Ng further argued that US markets are closed on Monday for Memorial Day, and that funds generally need 1-2 days to send fiat to liquidity providers.

The comment echoed the key takeaway in a recent Bloomberg article that described how bitcoin has had the tendency to fall the most when US stock markets are open, while it has generally risen when markets are closed.

Citing findings from Bespoke Investment Group, the article said that BTC “tends to trade relatively flat” on weekdays before 09:30 US Eastern Time (ET), when the stock market opens on Wall Street. Then, once the markets open, the coin “falls off a cliff,” according to the article, with declines averaging 1.5% during market hours.

The article cited Bespoke’s strategists as saying that,

“Basically all of Bitcoin’s decline over the last month has come when US markets have been open.
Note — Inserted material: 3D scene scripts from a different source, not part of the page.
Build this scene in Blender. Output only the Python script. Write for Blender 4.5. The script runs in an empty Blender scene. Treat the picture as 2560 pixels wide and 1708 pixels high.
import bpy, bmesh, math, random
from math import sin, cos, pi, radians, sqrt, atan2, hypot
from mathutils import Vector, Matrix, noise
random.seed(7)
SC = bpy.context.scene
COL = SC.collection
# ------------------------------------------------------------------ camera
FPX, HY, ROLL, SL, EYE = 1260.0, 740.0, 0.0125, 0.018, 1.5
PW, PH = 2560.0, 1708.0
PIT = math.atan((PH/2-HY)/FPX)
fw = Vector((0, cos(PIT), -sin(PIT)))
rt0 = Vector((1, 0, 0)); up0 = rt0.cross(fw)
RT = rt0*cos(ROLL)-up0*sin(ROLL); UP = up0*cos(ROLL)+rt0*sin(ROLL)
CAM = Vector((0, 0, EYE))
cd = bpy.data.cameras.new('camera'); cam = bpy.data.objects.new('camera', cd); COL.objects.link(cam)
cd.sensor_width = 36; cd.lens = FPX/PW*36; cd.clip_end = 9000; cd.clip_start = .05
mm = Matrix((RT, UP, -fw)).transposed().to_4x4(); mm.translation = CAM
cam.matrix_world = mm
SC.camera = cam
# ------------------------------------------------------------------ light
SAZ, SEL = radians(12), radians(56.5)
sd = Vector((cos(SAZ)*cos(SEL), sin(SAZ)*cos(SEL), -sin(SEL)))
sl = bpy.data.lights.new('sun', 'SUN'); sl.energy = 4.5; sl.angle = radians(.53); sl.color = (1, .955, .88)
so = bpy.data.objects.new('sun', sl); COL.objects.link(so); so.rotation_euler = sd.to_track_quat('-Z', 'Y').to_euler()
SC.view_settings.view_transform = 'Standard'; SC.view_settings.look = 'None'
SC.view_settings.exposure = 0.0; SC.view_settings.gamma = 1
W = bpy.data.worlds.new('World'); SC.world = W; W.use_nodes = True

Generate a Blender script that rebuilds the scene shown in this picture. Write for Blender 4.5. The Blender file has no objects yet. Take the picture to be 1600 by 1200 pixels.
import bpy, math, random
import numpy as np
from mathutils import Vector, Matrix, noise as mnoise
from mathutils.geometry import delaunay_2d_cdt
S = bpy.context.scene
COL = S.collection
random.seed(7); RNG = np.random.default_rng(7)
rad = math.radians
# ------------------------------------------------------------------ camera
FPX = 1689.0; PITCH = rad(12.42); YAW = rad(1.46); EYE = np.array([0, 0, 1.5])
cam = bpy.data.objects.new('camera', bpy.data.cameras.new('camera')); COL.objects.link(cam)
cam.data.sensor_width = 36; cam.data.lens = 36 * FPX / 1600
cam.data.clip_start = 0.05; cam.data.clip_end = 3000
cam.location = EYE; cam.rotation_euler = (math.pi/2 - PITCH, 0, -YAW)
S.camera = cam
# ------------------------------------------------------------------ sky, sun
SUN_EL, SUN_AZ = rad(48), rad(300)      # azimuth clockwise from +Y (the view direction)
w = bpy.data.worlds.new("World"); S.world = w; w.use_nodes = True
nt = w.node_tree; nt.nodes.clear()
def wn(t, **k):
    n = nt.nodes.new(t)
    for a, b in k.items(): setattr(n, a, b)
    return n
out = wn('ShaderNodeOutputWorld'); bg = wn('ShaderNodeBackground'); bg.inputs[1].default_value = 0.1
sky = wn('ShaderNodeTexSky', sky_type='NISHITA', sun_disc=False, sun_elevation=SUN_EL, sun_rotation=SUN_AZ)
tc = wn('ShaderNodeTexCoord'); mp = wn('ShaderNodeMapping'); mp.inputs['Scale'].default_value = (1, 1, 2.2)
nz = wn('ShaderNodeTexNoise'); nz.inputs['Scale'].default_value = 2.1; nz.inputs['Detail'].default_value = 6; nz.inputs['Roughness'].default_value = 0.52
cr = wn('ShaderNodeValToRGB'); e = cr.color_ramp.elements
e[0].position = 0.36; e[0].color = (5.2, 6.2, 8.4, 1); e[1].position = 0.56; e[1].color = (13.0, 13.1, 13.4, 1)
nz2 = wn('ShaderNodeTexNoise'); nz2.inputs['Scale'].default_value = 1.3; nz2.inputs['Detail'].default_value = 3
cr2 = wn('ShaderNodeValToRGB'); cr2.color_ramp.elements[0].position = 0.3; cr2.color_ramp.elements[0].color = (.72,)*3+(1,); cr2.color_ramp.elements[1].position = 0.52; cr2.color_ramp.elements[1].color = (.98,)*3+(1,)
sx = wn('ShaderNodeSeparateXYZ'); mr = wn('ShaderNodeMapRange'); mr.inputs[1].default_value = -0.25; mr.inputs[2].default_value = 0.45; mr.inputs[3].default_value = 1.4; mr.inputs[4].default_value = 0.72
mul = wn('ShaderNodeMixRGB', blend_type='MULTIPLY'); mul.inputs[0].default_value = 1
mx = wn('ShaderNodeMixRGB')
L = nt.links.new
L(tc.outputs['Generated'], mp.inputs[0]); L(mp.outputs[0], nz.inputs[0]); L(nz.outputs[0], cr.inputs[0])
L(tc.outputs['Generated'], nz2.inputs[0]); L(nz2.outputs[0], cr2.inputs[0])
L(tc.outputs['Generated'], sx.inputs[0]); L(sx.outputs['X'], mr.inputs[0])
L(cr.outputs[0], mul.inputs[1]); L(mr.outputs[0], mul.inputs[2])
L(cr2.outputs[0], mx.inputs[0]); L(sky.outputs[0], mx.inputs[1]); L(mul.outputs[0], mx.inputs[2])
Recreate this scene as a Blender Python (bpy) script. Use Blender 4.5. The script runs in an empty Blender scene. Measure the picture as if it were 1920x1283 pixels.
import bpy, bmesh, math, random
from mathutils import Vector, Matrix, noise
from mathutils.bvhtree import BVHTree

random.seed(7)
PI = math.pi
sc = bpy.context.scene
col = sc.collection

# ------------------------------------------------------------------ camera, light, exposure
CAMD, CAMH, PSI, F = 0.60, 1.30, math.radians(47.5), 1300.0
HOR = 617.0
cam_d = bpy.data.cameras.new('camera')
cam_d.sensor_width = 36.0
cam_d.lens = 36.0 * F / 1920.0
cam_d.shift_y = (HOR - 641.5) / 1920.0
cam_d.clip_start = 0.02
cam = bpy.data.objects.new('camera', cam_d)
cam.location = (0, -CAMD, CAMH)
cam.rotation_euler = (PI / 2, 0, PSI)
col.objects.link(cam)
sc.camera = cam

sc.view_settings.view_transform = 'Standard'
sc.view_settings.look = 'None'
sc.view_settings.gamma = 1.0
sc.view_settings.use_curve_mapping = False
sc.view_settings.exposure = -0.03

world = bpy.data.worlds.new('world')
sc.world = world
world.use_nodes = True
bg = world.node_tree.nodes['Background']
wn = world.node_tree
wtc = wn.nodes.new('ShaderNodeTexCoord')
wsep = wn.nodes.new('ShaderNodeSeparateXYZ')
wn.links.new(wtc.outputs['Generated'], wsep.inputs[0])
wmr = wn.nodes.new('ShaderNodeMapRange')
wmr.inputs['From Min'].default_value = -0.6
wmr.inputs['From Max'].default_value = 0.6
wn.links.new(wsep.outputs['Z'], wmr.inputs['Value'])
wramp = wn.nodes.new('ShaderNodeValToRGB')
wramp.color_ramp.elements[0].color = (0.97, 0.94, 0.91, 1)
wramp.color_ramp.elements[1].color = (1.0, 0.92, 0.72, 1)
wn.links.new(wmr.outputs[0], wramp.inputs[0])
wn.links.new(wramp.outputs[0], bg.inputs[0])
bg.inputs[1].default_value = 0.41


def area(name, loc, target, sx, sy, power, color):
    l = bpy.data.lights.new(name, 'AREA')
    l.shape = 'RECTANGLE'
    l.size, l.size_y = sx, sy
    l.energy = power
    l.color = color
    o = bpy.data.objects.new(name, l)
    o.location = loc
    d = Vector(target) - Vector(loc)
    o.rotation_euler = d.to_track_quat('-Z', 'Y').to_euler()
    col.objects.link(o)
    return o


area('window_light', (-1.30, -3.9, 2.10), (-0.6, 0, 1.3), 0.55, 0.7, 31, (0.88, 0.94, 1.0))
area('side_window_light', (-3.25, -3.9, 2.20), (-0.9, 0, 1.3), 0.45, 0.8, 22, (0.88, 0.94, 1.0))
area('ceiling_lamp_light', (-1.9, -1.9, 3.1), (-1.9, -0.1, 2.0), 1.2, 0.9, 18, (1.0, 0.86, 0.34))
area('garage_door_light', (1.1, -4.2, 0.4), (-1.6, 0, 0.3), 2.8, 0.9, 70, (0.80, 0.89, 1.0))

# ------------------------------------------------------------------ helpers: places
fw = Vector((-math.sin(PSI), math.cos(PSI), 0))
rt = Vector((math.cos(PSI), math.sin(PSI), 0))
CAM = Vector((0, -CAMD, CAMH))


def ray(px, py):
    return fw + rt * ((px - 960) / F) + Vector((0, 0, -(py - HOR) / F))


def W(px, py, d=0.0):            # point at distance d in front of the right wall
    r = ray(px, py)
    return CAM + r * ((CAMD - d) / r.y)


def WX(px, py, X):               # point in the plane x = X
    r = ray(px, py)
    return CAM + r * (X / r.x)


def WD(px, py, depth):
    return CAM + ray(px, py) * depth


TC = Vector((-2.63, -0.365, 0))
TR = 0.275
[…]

This signals to us that recent declines for Bitcoin have been more about investors raising cash and selling assets more broadly rather than a more Bitcoin-specific trend.” 

Taking a slightly different approach, Arthur Hayes, a crypto essayist who is also the co-founder and former CEO of crypto exchange BitMEX, suggested on Twitter that the sharp declines in decentralized finance (DeFi) tokens could be due to DeFi funds “getting carried out.”

“I say that [because] BTC is holding up well vs. the rest of the field,” Hayes stated.

Other users quickly responded to the comment, with one noting that ethereum (ETH) underperforms BTC on the way down for the same reason as ETH outperforms BTC on the way up.

Others suggested that the DeFi crash could be related to a fear of coming regulations and a flight to safety.

“People abandoning DeFi knowing that regulation is coming much faster after LUNA & UST blew up…,” said Alistair Milne, the chief investment officer of the Altana Digital Currency Fund, while Zhu Su, the co-founder of crypto hedge fund Three Arrows Capital, said that BTC is seeing “safe haven inflows.”